[Start]
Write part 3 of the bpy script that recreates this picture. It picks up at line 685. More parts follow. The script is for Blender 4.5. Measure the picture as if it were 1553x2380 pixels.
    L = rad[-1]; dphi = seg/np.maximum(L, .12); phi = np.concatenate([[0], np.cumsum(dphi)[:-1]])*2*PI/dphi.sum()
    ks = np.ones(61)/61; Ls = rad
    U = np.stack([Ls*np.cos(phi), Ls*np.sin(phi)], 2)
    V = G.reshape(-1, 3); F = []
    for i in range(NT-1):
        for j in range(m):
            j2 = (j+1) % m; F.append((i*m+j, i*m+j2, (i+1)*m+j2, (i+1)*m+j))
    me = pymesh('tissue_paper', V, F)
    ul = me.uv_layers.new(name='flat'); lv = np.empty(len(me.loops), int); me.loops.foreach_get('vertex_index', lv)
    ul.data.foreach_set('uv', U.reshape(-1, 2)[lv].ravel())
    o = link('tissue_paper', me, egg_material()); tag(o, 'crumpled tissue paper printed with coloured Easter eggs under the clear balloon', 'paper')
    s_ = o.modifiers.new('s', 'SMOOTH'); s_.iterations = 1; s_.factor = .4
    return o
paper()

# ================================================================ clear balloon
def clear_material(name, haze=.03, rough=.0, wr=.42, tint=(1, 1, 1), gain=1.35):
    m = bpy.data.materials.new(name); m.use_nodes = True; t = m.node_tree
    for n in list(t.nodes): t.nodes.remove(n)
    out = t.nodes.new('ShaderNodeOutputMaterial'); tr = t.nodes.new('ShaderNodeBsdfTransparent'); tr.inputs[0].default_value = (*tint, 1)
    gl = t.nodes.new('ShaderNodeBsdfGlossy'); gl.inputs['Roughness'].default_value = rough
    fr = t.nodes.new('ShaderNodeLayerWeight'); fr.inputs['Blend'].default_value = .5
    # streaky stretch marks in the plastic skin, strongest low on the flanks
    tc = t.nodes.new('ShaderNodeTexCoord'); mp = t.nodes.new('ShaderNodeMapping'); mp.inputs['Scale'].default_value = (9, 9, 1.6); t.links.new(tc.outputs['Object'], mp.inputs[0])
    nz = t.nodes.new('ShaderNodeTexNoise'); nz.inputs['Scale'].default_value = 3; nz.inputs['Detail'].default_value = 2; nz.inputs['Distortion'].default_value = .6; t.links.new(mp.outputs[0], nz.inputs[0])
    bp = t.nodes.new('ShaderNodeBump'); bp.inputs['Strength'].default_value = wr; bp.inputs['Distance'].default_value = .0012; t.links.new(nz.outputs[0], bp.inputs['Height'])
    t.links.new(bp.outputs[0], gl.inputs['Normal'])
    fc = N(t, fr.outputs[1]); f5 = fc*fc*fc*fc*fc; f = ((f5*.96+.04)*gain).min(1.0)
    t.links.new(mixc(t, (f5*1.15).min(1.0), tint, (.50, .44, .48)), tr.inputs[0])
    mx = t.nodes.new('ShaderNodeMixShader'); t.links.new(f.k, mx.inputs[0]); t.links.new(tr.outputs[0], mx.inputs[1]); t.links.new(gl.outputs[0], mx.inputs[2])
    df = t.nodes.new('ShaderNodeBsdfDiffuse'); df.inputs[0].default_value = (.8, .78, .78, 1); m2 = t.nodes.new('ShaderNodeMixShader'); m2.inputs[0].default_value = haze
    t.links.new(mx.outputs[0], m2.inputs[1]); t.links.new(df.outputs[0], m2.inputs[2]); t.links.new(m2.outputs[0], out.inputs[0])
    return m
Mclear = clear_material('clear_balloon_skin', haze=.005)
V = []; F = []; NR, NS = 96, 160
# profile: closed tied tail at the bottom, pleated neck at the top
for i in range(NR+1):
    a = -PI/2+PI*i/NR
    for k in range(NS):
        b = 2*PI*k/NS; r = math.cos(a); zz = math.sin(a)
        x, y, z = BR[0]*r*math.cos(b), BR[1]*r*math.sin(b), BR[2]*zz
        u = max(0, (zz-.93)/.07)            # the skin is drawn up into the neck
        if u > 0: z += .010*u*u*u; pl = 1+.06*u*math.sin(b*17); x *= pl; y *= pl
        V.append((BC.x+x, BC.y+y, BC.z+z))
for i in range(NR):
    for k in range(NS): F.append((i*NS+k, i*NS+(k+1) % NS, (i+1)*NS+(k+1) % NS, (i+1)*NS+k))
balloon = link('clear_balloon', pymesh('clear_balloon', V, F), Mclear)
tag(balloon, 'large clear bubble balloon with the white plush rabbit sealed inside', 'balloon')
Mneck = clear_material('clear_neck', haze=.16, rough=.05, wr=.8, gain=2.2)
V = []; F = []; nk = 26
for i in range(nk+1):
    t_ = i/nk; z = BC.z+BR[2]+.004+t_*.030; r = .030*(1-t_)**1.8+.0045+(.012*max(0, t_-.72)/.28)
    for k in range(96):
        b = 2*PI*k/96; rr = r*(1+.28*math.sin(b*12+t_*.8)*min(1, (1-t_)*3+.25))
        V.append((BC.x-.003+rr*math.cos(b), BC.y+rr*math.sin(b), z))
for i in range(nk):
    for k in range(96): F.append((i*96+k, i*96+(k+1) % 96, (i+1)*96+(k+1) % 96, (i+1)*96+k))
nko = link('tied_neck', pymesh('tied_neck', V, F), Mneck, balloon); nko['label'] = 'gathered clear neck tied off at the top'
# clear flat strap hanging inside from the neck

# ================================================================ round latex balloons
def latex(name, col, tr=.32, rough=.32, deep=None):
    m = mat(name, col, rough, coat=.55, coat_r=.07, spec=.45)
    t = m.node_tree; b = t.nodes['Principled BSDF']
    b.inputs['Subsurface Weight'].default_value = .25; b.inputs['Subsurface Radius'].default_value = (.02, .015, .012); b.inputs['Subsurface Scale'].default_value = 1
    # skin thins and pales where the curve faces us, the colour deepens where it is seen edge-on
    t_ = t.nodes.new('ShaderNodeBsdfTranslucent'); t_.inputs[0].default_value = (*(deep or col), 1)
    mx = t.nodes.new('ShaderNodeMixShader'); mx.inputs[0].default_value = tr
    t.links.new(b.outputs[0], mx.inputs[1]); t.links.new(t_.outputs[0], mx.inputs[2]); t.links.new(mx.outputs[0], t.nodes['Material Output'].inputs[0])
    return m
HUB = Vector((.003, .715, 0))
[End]
Type out the whole listing above again, exactly as it stands.

EXERCISE SOLUTION:
Write part 3 of the bpy script that recreates this picture. It picks up at line 685. More parts follow. The script is for Blender 4.5. Measure the picture as if it were 1553x2380 pixels.
    L = rad[-1]; dphi = seg/np.maximum(L, .12); phi = np.concatenate([[0], np.cumsum(dphi)[:-1]])*2*PI/dphi.sum()
    ks = np.ones(61)/61; Ls = rad
    U = np.stack([Ls*np.cos(phi), Ls*np.sin(phi)], 2)
    V = G.reshape(-1, 3); F = []
    for i in range(NT-1):
        for j in range(m):
            j2 = (j+1) % m; F.append((i*m+j, i*m+j2, (i+1)*m+j2, (i+1)*m+j))
    me = pymesh('tissue_paper', V, F)
    ul = me.uv_layers.new(name='flat'); lv = np.empty(len(me.loops), int); me.loops.foreach_get('vertex_index', lv)
    ul.data.foreach_set('uv', U.reshape(-1, 2)[lv].ravel())
    o = link('tissue_paper', me, egg_material()); tag(o, 'crumpled tissue paper printed with coloured Easter eggs under the clear balloon', 'paper')
    s_ = o.modifiers.new('s', 'SMOOTH'); s_.iterations = 1; s_.factor = .4
    return o
paper()

# ================================================================ clear balloon
def clear_material(name, haze=.03, rough=.0, wr=.42, tint=(1, 1, 1), gain=1.35):
    m = bpy.data.materials.new(name); m.use_nodes = True; t = m.node_tree
    for n in list(t.nodes): t.nodes.remove(n)
    out = t.nodes.new('ShaderNodeOutputMaterial'); tr = t.nodes.new('ShaderNodeBsdfTransparent'); tr.inputs[0].default_value = (*tint, 1)
    gl = t.nodes.new('ShaderNodeBsdfGlossy'); gl.inputs['Roughness'].default_value = rough
    fr = t.nodes.new('ShaderNodeLayerWeight'); fr.inputs['Blend'].default_value = .5
    # streaky stretch marks in the plastic skin, strongest low on the flanks
    tc = t.nodes.new('ShaderNodeTexCoord'); mp = t.nodes.new('ShaderNodeMapping'); mp.inputs['Scale'].default_value = (9, 9, 1.6); t.links.new(tc.outputs['Object'], mp.inputs[0])
    nz = t.nodes.new('ShaderNodeTexNoise'); nz.inputs['Scale'].default_value = 3; nz.inputs['Detail'].default_value = 2; nz.inputs['Distortion'].default_value = .6; t.links.new(mp.outputs[0], nz.inputs[0])
    bp = t.nodes.new('ShaderNodeBump'); bp.inputs['Strength'].default_value = wr; bp.inputs['Distance'].default_value = .0012; t.links.new(nz.outputs[0], bp.inputs['Height'])
    t.links.new(bp.outputs[0], gl.inputs['Normal'])
    fc = N(t, fr.outputs[1]); f5 = fc*fc*fc*fc*fc; f = ((f5*.96+.04)*gain).min(1.0)
    t.links.new(mixc(t, (f5*1.15).min(1.0), tint, (.50, .44, .48)), tr.inputs[0])
    mx = t.nodes.new('ShaderNodeMixShader'); t.links.new(f.k, mx.inputs[0]); t.links.new(tr.outputs[0], mx.inputs[1]); t.links.new(gl.outputs[0], mx.inputs[2])
    df = t.nodes.new('ShaderNodeBsdfDiffuse'); df.inputs[0].default_value = (.8, .78, .78, 1); m2 = t.nodes.new('ShaderNodeMixShader'); m2.inputs[0].default_value = haze
    t.links.new(mx.outputs[0], m2.inputs[1]); t.links.new(df.outputs[0], m2.inputs[2]); t.links.new(m2.outputs[0], out.inputs[0])
    return m
Mclear = clear_material('clear_balloon_skin', haze=.005)
V = []; F = []; NR, NS = 96, 160
# profile: closed tied tail at the bottom, pleated neck at the top
for i in range(NR+1):
    a = -PI/2+PI*i/NR
    for k in range(NS):
        b = 2*PI*k/NS; r = math.cos(a); zz = math.sin(a)
        x, y, z = BR[0]*r*math.cos(b), BR[1]*r*math.sin(b), BR[2]*zz
        u = max(0, (zz-.93)/.07)            # the skin is drawn up into the neck
        if u > 0: z += .010*u*u*u; pl = 1+.06*u*math.sin(b*17); x *= pl; y *= pl
        V.append((BC.x+x, BC.y+y, BC.z+z))
for i in range(NR):
    for k in range(NS): F.append((i*NS+k, i*NS+(k+1) % NS, (i+1)*NS+(k+1) % NS, (i+1)*NS+k))
balloon = link('clear_balloon', pymesh('clear_balloon', V, F), Mclear)
tag(balloon, 'large clear bubble balloon with the white plush rabbit sealed inside', 'balloon')
Mneck = clear_material('clear_neck', haze=.16, rough=.05, wr=.8, gain=2.2)
V = []; F = []; nk = 26
for i in range(nk+1):
    t_ = i/nk; z = BC.z+BR[2]+.004+t_*.030; r = .030*(1-t_)**1.8+.0045+(.012*max(0, t_-.72)/.28)
    for k in range(96):
        b = 2*PI*k/96; rr = r*(1+.28*math.sin(b*12+t_*.8)*min(1, (1-t_)*3+.25))
        V.append((BC.x-.003+rr*math.cos(b), BC.y+rr*math.sin(b), z))
for i in range(nk):
    for k in range(96): F.append((i*96+k, i*96+(k+1) % 96, (i+1)*96+(k+1) % 96, (i+1)*96+k))
nko = link('tied_neck', pymesh('tied_neck', V, F), Mneck, balloon); nko['label'] = 'gathered clear neck tied off at the top'
# clear flat strap hanging inside from the neck

# ================================================================ round latex balloons
def latex(name, col, tr=.32, rough=.32, deep=None):
    m = mat(name, col, rough, coat=.55, coat_r=.07, spec=.45)
    t = m.node_tree; b = t.nodes['Principled BSDF']
    b.inputs['Subsurface Weight'].default_value = .25; b.inputs['Subsurface Radius'].default_value = (.02, .015, .012); b.inputs['Subsurface Scale'].default_value = 1
    # skin thins and pales where the curve faces us, the colour deepens where it is seen edge-on
    t_ = t.nodes.new('ShaderNodeBsdfTranslucent'); t_.inputs[0].default_value = (*(deep or col), 1)
    mx = t.nodes.new('ShaderNodeMixShader'); mx.inputs[0].default_value = tr
    t.links.new(b.outputs[0], mx.inputs[1]); t.links.new(t_.outputs[0], mx.inputs[2]); t.links.new(mx.outputs[0], t.nodes['Material Output'].inputs[0])
    return m
HUB = Vector((.003, .715, 0))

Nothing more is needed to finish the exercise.